Request for Change of Domicile

Custody Lawyer

If the parties have joint legal custody, a custodial parent must file a Motion for Change of Domicile if the custodial parent wants to move more than 100 miles from the child’s current residence and if the non-custodial parent does not consent.

When considering a Motion for change of Domicile, the Court must consider each of the following factors (MCL 722.31), with the child as the primary focus in the court’s deliberations:

(a) Whether the legal residence change has the capacity to improve the quality of life for both the child and the relocating parent.

(b) The degree to which each parent has complied with, and utilized his or her time under, a court order governing parenting time with the child, and whether the parent’s plan to change the child’s legal residence is inspired by that parent’s desire to defeat or frustrate the parenting time schedule.

(c) The degree to which the court is satisfied that, if the court permits the legal residence change, it is possible to order a modification of the parenting time schedule and other arrangements governing the child’s schedule in a manner that can provide an adequate basis for preserving and fostering the parental relationship between the child and each parent; and whether each parent is likely to comply with the modification.

(d) The extent to which the parent opposing the legal residence change is motivated by a desire to secure a financial advantage with respect to a support obligation.

(e) Domestic violence, regardless of whether the violence was directed against or witnessed by the child.

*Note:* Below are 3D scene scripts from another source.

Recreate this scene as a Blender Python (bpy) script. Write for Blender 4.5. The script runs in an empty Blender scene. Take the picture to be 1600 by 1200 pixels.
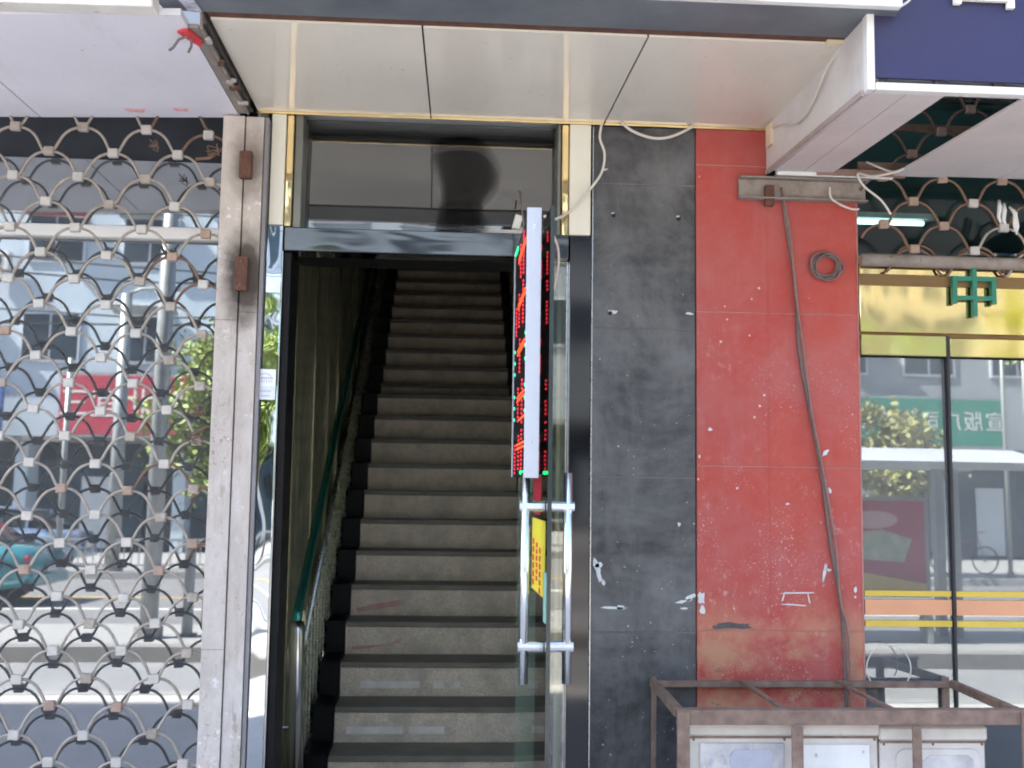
import bpy, bmesh, math, random
from mathutils import Vector, Matrix, Euler
random.seed(7)
R = math.radians
S = bpy.context.scene
C = S.collection

# ------------------------------------------------------------------ camera
cam_d = bpy.data.cameras.new('camera'); cam = bpy.data.objects.new('camera', cam_d); C.objects.link(cam)
S.camera = cam
cam_d.sensor_fit = 'HORIZONTAL'; cam_d.sensor_width = 36.0; cam_d.lens = 36.0
cam_d.dof.use_dof = True; cam_d.dof.focus_distance = 3.35; cam_d.dof.aperture_fstop = 4.0
cam_d.clip_start = 0.05; cam_d.clip_end = 600
_y, _p, _r = R(3.4), R(5.4), R(0.83)
FWD = Vector((math.sin(_y)*math.cos(_p), math.cos(_y)*math.cos(_p), math.sin(_p)))
_ri = Vector((math.cos(_y), -math.sin(_y), 0)); _up = _ri.cross(FWD)
RI = math.cos(_r)*_ri + math.sin(_r)*_up
UP = -math.sin(_r)*_ri + math.cos(_r)*_up
CAM = Vector((0, -3.75, 1.5))
m = Matrix((RI, UP, -FWD)).transposed().to_4x4(); m.translation = CAM
cam.matrix_world = m

# ------------------------------------------------------------------ sky, sun, exposure
SUN_EL, SUN_AZ = 50.0, 75.0                      # azimuth away from +y, towards -x
sdir = Vector((-math.sin(R(SUN_AZ))*math.cos(R(SUN_EL)), math.cos(R(SUN_AZ))*math.cos(R(SUN_EL)), math.sin(R(SUN_EL))))
W = bpy.data.worlds.new('World'); S.world = W; W.use_nodes = True
wn = W.node_tree.nodes; wl = W.node_tree.links
bg = wn['Background']
sky = wn.new('ShaderNodeTexSky'); sky.sky_type = 'NISHITA'; sky.sun_disc = False
sky.sun_elevation = R(SUN_EL); sky.sun_rotation = (2*math.pi - R(SUN_AZ)); sky.dust_density = 2.0
wl.new(sky.outputs[0], bg.inputs[0]); bg.inputs[1].default_value = 0.11
sl = bpy.data.lights.new('sun', 'SUN'); sl.energy = 5.0; sl.angle = R(0.5); sl.color = (1, .93, .83)
so = bpy.data.objects.new('sun', sl); C.objects.link(so)
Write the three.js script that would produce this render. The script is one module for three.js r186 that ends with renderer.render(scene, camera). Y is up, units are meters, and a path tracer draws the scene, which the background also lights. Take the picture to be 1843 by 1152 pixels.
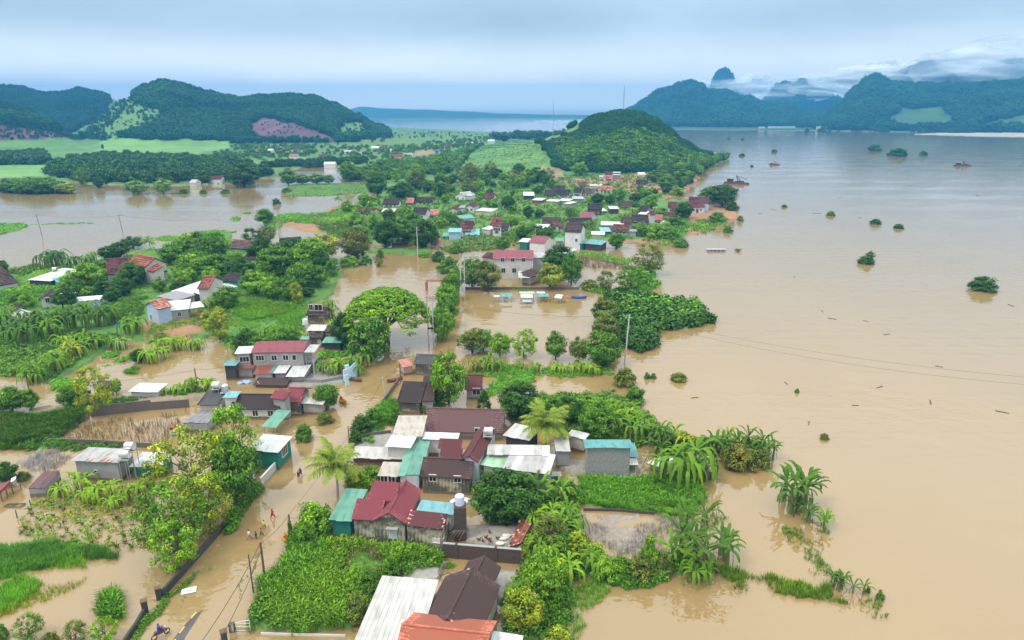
import * as THREE from 'three';
import { MarchingCubes } from 'three/addons/objects/MarchingCubes.js';
import { mergeGeometries } from 'three/addons/utils/BufferGeometryUtils.js';

// ---------------------------------------------------------------- camera, sky, light, exposure
const scene = new THREE.Scene();
const EYE = 50, FOCAL = 1229, PITCH = THREE.MathUtils.degToRad(17.1);          // metres, photo pixels, downward tilt
const camera = new THREE.PerspectiveCamera(2 * Math.atan(576 / FOCAL) * 180 / Math.PI, 1.6, 1, 30000);
camera.position.set(0, EYE, 0);
camera.lookAt(0, EYE - Math.sin(PITCH), -Math.cos(PITCH));
const SUN_DIR = new THREE.Vector3(-0.45, 0.8, 0.28).normalize();
const SKY_GAIN = 1.0, SUN_POWER = 1.5, HAZE = 0.00027, HAZE_COLOR = [0.10, 0.50, 1.0], EXPOSURE = 1.42;
scene.fog = new THREE.FogExp2(new THREE.Color().setRGB(...HAZE_COLOR), HAZE);

// ---------------------------------------------------------------- numbers
function rng(seed) { let a = seed >>> 0; return () => { a = (a + 0x6d2b79f5) | 0; let t = Math.imul(a ^ (a >>> 15), 1 | a); t = (t + Math.imul(t ^ (t >>> 7), 61 | t)) ^ t; return ((t ^ (t >>> 14)) >>> 0) / 4294967296; }; }
const clamp = (x, a = 0, b = 1) => Math.min(b, Math.max(a, x)), lerp = (a, b, t) => a + (b - a) * t;
const smooth = (a, b, x) => { const t = clamp((x - a) / (b - a)); return t * t * (3 - 2 * t); };
function hash(x, y, s = 0) { let h = Math.imul(x | 0, 374761393) ^ Math.imul(y | 0, 668265263) ^ Math.imul(s | 0, 1274126177); h = Math.imul(h ^ (h >>> 13), 1274126177); return ((h ^ (h >>> 16)) >>> 0) / 4294967296; }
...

If a parent seeking to change the legal residence needs to seek a safe location from the threat of domestic violence, the parent may move to such a location with the child until the court makes a determination under this section.

Some cases have held that the Court must consider whether granting the motion for a change of domicile would result in a change of an established custodial environment. If so, the trial court must also address and analyze the best interest factors in MCL 722.23. If there is a proposed change to an established custodial environment, then the party must prove by clear and convincing evidence that the proposed change is in the minor child’s best interest.

The Statute requires that each order determining or modifying custody or parenting time of a child shall include a provision stating the parent’s agreement as to how a change in either of the child’s legal residences will be handled. If such a provision is included in the order and a child’s legal residence change is done in compliance with that provision, no Motion need be filed. If the parents do not agree on such a provision, the court shall include in the order the following provision: “A parent whose custody or parenting time of a child is governed by this order shall not change the legal residence of the child except in compliance with section 11 of the “Child Custody Act of 1970″, 1970 PA 91, MCL 722.31.”